C’était nécessaire, d’une part parce que le développement de compétences, notamment dans un domaine en plein évolution comme la communication digitale, est indispensable pour se positionner au sein de la filière. Les acteurs ont ressenti le besoin d’approndir leurs connaissances, d’améliorer leurs savoirs-faire, de mieux appréhender des outils et usages dorénavant incontournables. C’est ce qui est proposé durant ces journées consacrées au positionnement stratégique en effet, mais également à la bonne utilisation des réseaux sociaux ou à pratiquer sa fanbase à partir d’une approche plus fine et pertinente.

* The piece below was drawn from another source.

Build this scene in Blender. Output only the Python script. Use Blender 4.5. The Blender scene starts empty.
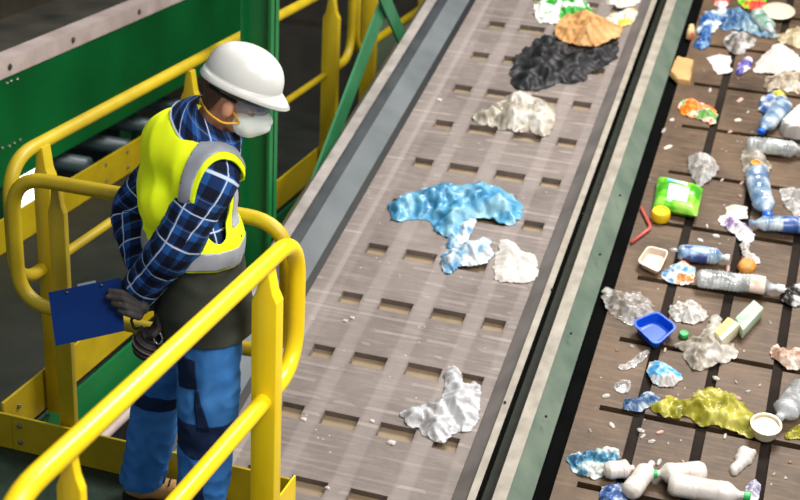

D’autre part, ces formations constituent le cadre idéal d’échanges et d’interconnaissances qui consolidera leur collectif de travail. C’est un ciment de la coopération.
Un dernier mot à rajouter ?
Le collectif suit un DLA [Dispositif Local d’Accompagnement] dans l’optique de trouver la meilleure forme juridique possible pour porter leur destin commun. Car à terme, l’idée est bien que ces associations préservent leur autonomie en créant la structure backoffice dédiée, qui captera les financements, créera le ou les emplois nécessaires et gèrera l’administratif au service de l’activité de chacune d’entre elles. Le but de cette autonomisation est bien de ne surtout pas remplacer chacune dans son identité et sa spécificité mais bien de porter leurs dévelopements dans la diversité. Le 13 février, à l’occasion du lancement public du Cluster, la Ville de Metz leur a proposé un conventionnement triennal assorti d’une aide de 10 000 €. Ça fonctionne !

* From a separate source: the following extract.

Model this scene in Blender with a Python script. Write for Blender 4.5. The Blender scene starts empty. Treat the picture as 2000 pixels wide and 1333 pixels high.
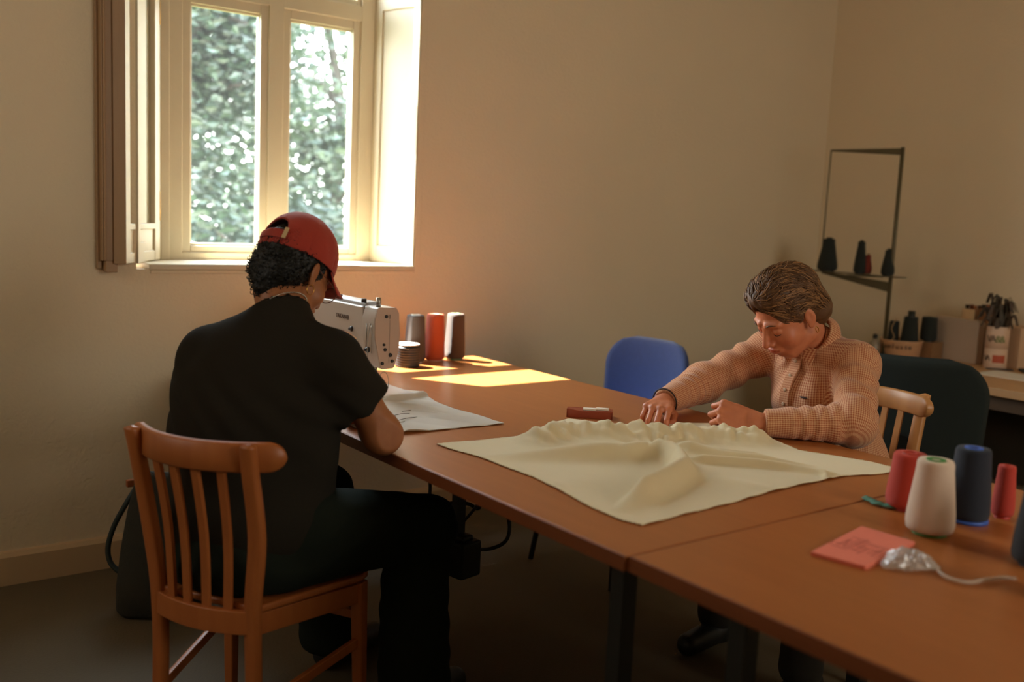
import bpy, bmesh, math, random
import numpy as np
from mathutils import Vector, Matrix, Euler

SC = bpy.context.scene
COL = SC.collection
PI = math.pi

# ------------------------------------------------------------------ camera
FPX = 1911.57
YAW, PIT, ROL = (math.radians(a) for a in (37.157, 7.312, 2.604))
CAMP = Vector((0.0, 0.0, 1.35))
_f = Vector((math.sin(YAW)*math.cos(PIT), math.cos(YAW)*math.cos(PIT), -math.sin(PIT)))
_r0 = Vector((math.cos(YAW), -math.sin(YAW), 0.0)); _u0 = _r0.cross(_f)
_r = _r0*math.cos(ROL) + _u0*math.sin(ROL)
_u = -_r0*math.sin(ROL) + _u0*math.cos(ROL)
cam_data = bpy.data.cameras.new('camera')
cam = bpy.data.objects.new('camera', cam_data); COL.objects.link(cam)
cam.matrix_world = Matrix(((_r.x, _u.x, -_f.x, CAMP.x), (_r.y, _u.y, -_f.y, CAMP.y), (_r.z, _u.z, -_f.z, CAMP.z), (0, 0, 0, 1)))
cam_data.sensor_width = 36.0
cam_data.lens = FPX*36.0/2000.0
cam_data.clip_end = 200
cam_data.dof.use_dof = True
cam_data.dof.focus_distance = 2.85
cam_data.dof.aperture_fstop = 1.8
SC.camera = cam

# ------------------------------------------------------------------ world, sun, daylight
world = bpy.data.worlds.new('sky'); SC.world = world; world.use_nodes = True
wn = world.node_tree.nodes; wl = world.node_tree.links
bg = wn['Background']
tc = wn.new('ShaderNodeTexCoord'); sep = wn.new('ShaderNodeSeparateXYZ'); rmp = wn.new('ShaderNodeValToRGB')
wl.new(tc.outputs['Generated'], sep.inputs[0]); wl.new(sep.outputs['Z'], rmp.inputs[0]); wl.new(rmp.outputs[0], bg.inputs[0])
rmp.color_ramp.elements[0].color = (1.0, 0.98, 0.95, 1); rmp.color_ramp.elements[1].color = (0.62, 0.78, 1.0, 1)
bg.inputs[1].default_value = 17.0

SUNK, SUNS = 0.62, 1.62            # horizontal drift per metre of depth, fall per metre of depth
sd = bpy.data.lights.new('sun', 'SUN'); sd.energy = 46.0; sd.angle = math.radians(0.55); sd.color = (1.0, 0.97, 0.93)
sun = bpy.data.objects.new('sun', sd); COL.objects.link(sun)
sun.rotation_euler = Vector((SUNK, -1.0, -SUNS)).to_track_quat('-Z', 'Y').to_euler()
sun.location = (0, 8, 8)

def area(name, loc, direction, sx, sy, power, color, portal=False):
    d = bpy.data.lights.new(name, 'AREA'); d.shape = 'RECTANGLE'; d.size = sx; d.size_y = sy; d.energy = power; d.color = color
    o = bpy.data.objects.new(name, d); COL.objects.link(o); o.location = loc
    o.rotation_euler = Vector(direction).to_track_quat('-Z', 'Z').to_euler()
    if portal: d.cycles.is_portal = True
    return o
area('window_daylight_portal', (1.67, 3.99, 1.95), (0, -1, 0), 1.0, 1.62, 1, (1, 1, 1), portal=True)
# added fill lights, in front of the solid walls behind and left of the camera
area('rear_fill_light', (2.5, -1.74, 1.9), (0.08, 1, -0.05), 1.6, 1.3, 27.0, (1.0, 0.94, 0.83))
area('left_fill_light', (-1.42, 2.5, 1.9), (1, -0.1, -0.25), 1.3, 1.3, 8.0, (1.0, 0.93, 0.82))

SC.view_settings.view_transform = 'Standard'
SC.view_settings.look = 'None'
SC.view_settings.gamma = 1.0
SC.view_settings.use_curve_mapping = False
SC.view_settings.exposure = 0.72
SC.cycles.max_bounces = 10
SC.cycles.diffuse_bounces = 6
SC.cycles.glossy_bounces = 4
SC.cycles.transmission_bounces = 8
SC.cycles.transparent_max_bounces = 16
SC.cycles.sample_clamp_indirect = 6.0
SC.cycles.caustics_reflective = False
SC.cycles.caustics_refractive = False

# ------------------------------------------------------------------ helpers
def lin(c):
    c = c/255.0
    return c/12.92 if c <= 0.04045 else ((c+0.055)/1.055)**2.4
def rgb(r, g, b): return (lin(r), lin(g), lin(b), 1.0)

MATS = {}
def mat(name, col, rough=0.6, metal=0.0, noise=0.0, nscale=8.0, bump=0.0, bscale=60.0, sheen=0.0, spec=0.5, stretch=None, coat=0.0, col2=None, emit=None):
    if name in MATS: return MATS[name]
    m = bpy.data.materials.new(name); m.use_nodes = True; MATS[name] = m
    N = m.node_tree.nodes; L = m.node_tree.links; b = N['Principled BSDF']
    b.inputs['Base Color'].default_value = col; b.inputs['Roughness'].default_value = rough; b.inputs['Metallic'].default_value = metal
    b.inputs['Specular IOR Level'].default_value = spec
    if sheen: b.inputs['Sheen Weight'].default_value = sheen
    if coat: b.inputs['Coat Weight'].default_value = coat; b.inputs['Coat Roughness'].default_value = 0.25
    t = N.new('ShaderNodeTexCoord'); mp = N.new('ShaderNodeMapping'); L.new(t.outputs['Object'], mp.inputs[0])
    if stretch: mp.inputs['Scale'].default_value = stretch
    if noise:
        n = N.new('ShaderNodeTexNoise'); n.inputs['Scale'].default_value = nscale; n.inputs['Detail'].default_value = 6
        L.new(mp.outputs[0], n.inputs['Vector'])
        mx = N.new('ShaderNodeMix'); mx.data_type = 'RGBA'
        c2 = col2 or tuple(c*(1-noise) for c in col[:3]) + (1,)
        mx.inputs[6].default_value = col; mx.inputs[7].default_value = c2
        L.new(n.outputs['Fac'], mx.inputs[0]); L.new(mx.outputs[2], b.inputs['Base Color'])
    if bump:
        n2 = N.new('ShaderNodeTexNoise'); n2.inputs['Scale'].default_value = bscale; n2.inputs['Detail'].default_value = 4
        L.new(mp.outputs[0], n2.inputs['Vector'])
        bp = N.new('ShaderNodeBump'); bp.inputs['Strength'].default_value = bump; bp.inputs['Distance'].default_value = 0.01
        L.new(n2.outputs['Fac'], bp.inputs['Height']); L.new(bp.outputs[0], b.inputs['Normal'])
    return m

def prop(o, label=None, cat=None, group=None, kind=None):
    if label: o['label'] = label
    if cat: o['category'] = cat
    if group: o['group'] = group
    if kind: o['kind'] = kind
    return o

def thing(name, label, cat, loc=(0, 0, 0), rz=0.0, group=None):
    o = bpy.data.objects.new(name, None); COL.objects.link(o)
    o.empty_display_size = 0.05
    o.location = loc; o.rotation_euler = (0, 0, rz)
    prop(o, label, cat, group)
    return o

def put(name, me, m, parent=None, world=True, smooth=None, bevel=0.0, segs=2):
    """me is a mesh (world coordinates unless world=False: then in the parent's own frame)"""
    o = bpy.data.objects.new(name, me); COL.objects.link(o)
    if m is not None and len(me.materials) == 0: me.materials.append(m)
    if parent is not None:
        o.parent = parent
        if world:
            base = Matrix.Identity(4); q = parent
            while q is not None:
                base = Matrix.LocRotScale(q.location, q.rotation_euler, q.scale) @ (base if q is parent else base)
                if q.parent is not None: base = q.matrix_parent_inverse @ base
                q = q.parent
            o.matrix_parent_inverse = base.inverted()
    if bevel:
        b = o.modifiers.new('bevel', 'BEVEL'); b.width = bevel; b.segments = segs; b.limit_method = 'ANGLE'; b.angle_limit = math.radians(40)
        for p in me.polygons: p.use_smooth = True
        w = o.modifiers.new('wn', 'WEIGHTED_NORMAL'); w.keep_sharp = True
    if smooth:
        me.shade_smooth() if hasattr(me, 'shade_smooth') else None
    return o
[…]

La Cité Musicale-Metz, quant à elle, accompagne bien volontiers le processus mais l’initiative doit s’émanciper de notre institution, pour que nous conservions une relation partenariale équilibrée. Bien sûr, nous continuerons de les héberger et nous resterons engagés à leurs côtés sur leurs différents projets. Mais pour jouer pleinement son rôle, le projet doit évoluer en toute indépendance.